Quando a maré começar a baixar na parte mais estreita do Canal da Mancha, que separa a Inglaterra do continente europeu, a velocidade do escoamento da água é tão intensa na região do condado inglês de Kent que, a cerca de dez quilômetros da costa, em frente à cidade de Deal, logo o fundo arenoso do canal fica à mostra.
E a água vai secando cada vez mais até que, um par de horas depois, o que era o fundo do mar vira uma longa ilha arenosa, com cerca de 15 quilômetros de extensão e piso tão fofo quanto perigoso.
É o famigerado banco de areia de Goodwin, o mais traiçoeiro obstáculo a navegação de uma das rotas marítimas mais movimentadas do mundo, responsável por mais de 2 mil naufrágios e milhares de mortes no passado — quando a tecnologia ainda não existia para impedir que os barcos ficassem encalhados naquela porção de areia que sobe e desce de maneira impressionante, em uma das margens do Canal da Mancha.
Mas o que torna as areias de Goodwin tão tragicamente famosas não é o fato de surgirem abruptamente no meio da água.

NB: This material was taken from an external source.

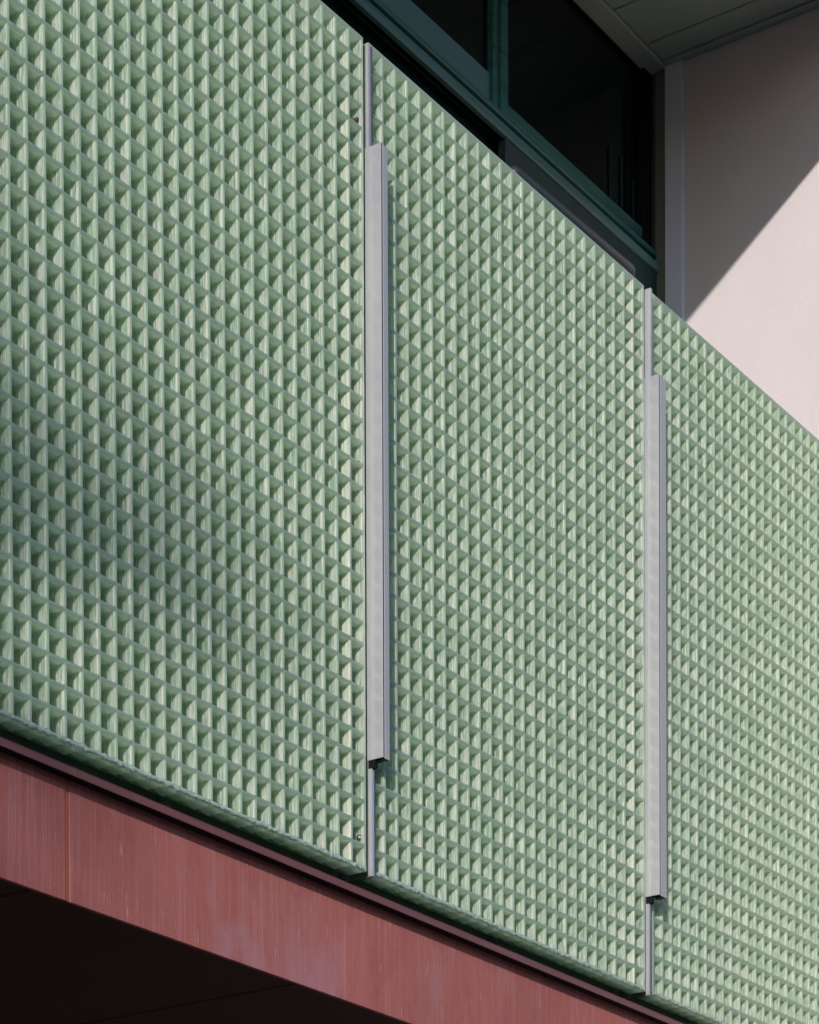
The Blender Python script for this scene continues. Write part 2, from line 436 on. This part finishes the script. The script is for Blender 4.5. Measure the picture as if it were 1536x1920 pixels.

É a sua textura encharcada e pastosa, capaz de engolir navios inteiros, feito areia movediça.
Pântano no meio do mar
Quando as marés atingem o ponto mais baixo na faixa costeira diante de Deal, cidade vizinha ao movimentado porto inglês de Dover, as areias de Goodwin, que antes estavam a mais de dez metros de profundidade, afloram com rapidez impressionante, mas tão encharcadas quanto antes. E se transformam em uma espécie de pântano no meio do mar.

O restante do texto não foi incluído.